In 1938, Cukier and her mother traveled to Belgian on tourist visas, only a few months prior to Kristallnacht. Cukier and her mother settled in Brussels where her father eventually joined them and there they stayed, unable to get visas to the United States. Cukier didn’t go into hiding when the Nazi occupation of Belgium began in 1940. Instead, she dyed her hair blonde and would go out shopping, something Jews were not allowed to do.

“She said the important thing about being a Jew in Nazi Germany was to absolutely be seen, because if you weren’t seen, then they knew you were a Jew,” Arndts said. “So she was pretty brave.”

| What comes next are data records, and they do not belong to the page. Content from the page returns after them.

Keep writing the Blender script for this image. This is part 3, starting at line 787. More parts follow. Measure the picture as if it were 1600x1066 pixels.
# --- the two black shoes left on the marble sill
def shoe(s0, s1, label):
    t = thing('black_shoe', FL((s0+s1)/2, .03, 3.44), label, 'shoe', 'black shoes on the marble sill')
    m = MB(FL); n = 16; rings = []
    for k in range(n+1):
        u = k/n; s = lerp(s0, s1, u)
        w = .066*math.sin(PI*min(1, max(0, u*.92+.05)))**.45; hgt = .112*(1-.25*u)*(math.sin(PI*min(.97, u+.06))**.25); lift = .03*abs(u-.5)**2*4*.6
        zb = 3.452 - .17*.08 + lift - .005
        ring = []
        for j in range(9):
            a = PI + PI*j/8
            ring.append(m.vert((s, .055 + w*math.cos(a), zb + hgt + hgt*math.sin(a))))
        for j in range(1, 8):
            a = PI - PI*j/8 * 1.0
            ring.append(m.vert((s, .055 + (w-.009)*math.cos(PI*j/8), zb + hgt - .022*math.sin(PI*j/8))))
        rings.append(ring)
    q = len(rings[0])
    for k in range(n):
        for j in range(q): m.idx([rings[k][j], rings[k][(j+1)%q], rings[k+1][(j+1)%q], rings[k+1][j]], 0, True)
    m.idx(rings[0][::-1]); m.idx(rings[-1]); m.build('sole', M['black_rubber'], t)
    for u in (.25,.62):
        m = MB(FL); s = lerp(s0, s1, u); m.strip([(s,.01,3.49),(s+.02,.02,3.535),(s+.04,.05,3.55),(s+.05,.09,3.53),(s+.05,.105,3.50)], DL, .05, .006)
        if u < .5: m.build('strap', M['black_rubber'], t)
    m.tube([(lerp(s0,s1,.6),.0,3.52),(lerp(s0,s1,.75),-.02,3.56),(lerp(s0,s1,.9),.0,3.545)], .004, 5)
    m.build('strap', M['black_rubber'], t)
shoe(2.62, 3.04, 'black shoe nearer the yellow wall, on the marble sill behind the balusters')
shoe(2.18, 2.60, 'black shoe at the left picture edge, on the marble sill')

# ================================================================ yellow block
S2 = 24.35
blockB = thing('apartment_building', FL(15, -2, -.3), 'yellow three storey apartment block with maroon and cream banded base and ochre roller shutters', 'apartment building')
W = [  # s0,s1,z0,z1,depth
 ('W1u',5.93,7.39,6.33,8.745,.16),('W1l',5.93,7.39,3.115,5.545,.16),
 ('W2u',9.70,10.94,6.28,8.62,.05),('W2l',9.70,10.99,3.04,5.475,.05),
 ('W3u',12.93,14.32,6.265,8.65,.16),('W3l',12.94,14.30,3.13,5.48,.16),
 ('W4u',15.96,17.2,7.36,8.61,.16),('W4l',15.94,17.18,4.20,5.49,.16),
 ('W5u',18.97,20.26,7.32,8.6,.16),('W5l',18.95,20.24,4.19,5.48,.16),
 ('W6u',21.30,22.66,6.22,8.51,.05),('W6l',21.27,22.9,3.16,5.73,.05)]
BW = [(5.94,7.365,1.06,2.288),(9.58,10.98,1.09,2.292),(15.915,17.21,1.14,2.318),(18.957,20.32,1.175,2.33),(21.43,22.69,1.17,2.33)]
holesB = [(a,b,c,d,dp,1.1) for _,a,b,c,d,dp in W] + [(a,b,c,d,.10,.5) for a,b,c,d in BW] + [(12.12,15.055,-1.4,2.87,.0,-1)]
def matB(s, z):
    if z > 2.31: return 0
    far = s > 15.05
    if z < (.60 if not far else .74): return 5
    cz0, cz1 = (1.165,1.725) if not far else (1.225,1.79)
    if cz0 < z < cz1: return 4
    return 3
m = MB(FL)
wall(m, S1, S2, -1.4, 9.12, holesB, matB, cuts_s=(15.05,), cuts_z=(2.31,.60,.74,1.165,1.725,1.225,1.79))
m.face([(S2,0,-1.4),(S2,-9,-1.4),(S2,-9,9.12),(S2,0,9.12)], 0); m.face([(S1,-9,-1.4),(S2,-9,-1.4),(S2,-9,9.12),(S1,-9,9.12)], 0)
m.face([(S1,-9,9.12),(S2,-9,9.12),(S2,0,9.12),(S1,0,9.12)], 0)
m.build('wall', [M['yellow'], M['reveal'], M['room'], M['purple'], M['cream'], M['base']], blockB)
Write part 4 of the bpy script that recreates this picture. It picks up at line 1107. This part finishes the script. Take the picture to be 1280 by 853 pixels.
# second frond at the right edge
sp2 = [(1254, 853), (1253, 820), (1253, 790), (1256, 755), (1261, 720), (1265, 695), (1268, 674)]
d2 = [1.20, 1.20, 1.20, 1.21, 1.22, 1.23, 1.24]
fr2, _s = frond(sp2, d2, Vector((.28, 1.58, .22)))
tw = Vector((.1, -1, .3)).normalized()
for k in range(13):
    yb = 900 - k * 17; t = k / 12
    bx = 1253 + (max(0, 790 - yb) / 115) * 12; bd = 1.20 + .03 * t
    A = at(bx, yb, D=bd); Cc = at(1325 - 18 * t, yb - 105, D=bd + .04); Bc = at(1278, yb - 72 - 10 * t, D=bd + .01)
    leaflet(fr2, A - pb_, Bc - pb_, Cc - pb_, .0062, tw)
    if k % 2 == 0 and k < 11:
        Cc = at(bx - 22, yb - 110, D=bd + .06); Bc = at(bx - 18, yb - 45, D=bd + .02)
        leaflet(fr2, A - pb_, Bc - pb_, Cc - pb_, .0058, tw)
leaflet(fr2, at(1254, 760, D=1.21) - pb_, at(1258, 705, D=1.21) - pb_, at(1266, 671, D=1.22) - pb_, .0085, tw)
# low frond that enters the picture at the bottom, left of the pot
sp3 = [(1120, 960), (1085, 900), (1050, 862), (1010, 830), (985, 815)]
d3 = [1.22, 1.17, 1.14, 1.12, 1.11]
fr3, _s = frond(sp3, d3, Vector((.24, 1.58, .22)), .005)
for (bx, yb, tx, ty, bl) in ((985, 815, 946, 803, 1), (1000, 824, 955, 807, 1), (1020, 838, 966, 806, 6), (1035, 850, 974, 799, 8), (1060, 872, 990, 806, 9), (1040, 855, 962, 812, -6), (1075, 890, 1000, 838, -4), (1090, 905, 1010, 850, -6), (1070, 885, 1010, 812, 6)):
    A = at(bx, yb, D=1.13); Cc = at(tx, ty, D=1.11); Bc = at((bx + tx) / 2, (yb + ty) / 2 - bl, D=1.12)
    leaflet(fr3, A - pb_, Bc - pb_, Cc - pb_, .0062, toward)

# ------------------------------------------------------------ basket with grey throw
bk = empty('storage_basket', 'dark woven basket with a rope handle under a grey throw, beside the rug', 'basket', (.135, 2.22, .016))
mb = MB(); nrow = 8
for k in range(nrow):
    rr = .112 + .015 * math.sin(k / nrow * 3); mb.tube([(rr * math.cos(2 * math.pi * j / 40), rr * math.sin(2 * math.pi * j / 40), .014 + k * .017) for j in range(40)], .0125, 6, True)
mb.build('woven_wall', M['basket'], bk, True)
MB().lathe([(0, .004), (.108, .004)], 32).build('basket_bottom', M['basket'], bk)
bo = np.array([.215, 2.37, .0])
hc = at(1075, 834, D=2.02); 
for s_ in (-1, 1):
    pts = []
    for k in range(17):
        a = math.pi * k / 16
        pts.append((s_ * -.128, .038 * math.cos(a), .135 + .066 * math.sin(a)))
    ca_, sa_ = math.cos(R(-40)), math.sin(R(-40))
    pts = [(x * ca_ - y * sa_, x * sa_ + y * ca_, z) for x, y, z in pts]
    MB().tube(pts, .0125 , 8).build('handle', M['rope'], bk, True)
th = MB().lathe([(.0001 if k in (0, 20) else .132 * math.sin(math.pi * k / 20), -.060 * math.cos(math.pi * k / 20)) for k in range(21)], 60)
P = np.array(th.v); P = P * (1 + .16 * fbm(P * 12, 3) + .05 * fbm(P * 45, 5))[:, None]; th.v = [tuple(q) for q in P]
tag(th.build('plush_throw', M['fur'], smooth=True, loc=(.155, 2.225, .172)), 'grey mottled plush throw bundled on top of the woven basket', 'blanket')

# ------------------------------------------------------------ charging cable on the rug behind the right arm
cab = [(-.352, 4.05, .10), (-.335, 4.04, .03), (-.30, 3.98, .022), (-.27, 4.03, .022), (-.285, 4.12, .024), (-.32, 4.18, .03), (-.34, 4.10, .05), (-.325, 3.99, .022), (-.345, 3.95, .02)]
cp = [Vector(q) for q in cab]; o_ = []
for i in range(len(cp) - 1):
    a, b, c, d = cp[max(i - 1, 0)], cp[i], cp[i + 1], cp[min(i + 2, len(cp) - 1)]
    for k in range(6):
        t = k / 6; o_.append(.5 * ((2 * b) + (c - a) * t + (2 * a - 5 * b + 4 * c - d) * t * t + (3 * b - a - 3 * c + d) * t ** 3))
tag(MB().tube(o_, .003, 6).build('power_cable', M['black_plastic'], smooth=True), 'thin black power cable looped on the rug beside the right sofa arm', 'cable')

To support the family, Cukier taught French and English and even helped a man sell diamonds on the black market. As things got worse, the family eventually had to go into hiding with a Belgian family. The Deutsche Welle article tells how Cukier witnessed the family hiding in the apartment below get discovered, with the father shot and mother and daughter sent away. One of her family’s protectors was also murdered by the Nazis. But liberation came in 1944, and the family then returned to Cologne to rebuild their lives.

About four years later, she immigrated to Philadelphia where she married Goldman. In her new life, Cukier sang chansons (lyric-driven French songs) at night clubs and worked as a belly dancing instructor.

“She was a wild one, and she still is,” Arndts said.

Goldman died in 2017, but Cukier is still alive and well, living in Cologne at 97.

As for Arndts, she plans to spend her time attending activities at Bensalem Jewish Outreach Center, visiting with her 2-year-old grandson Brayden and playing the blues. A year from now, she’d like to record her fourth album, but in the meantime, she’ll
continue to perform at area venues about twice a week.

“I hope to die on stage,” Arndts said. “There’s a saying, if you want to be a musician, it’s a terrible profession. If you have to be a musician, then it’s the best profession. It’s something I just have to do. It’s like breathing air, I have to do it. I love it. It defines who I am. It feels like my purpose.”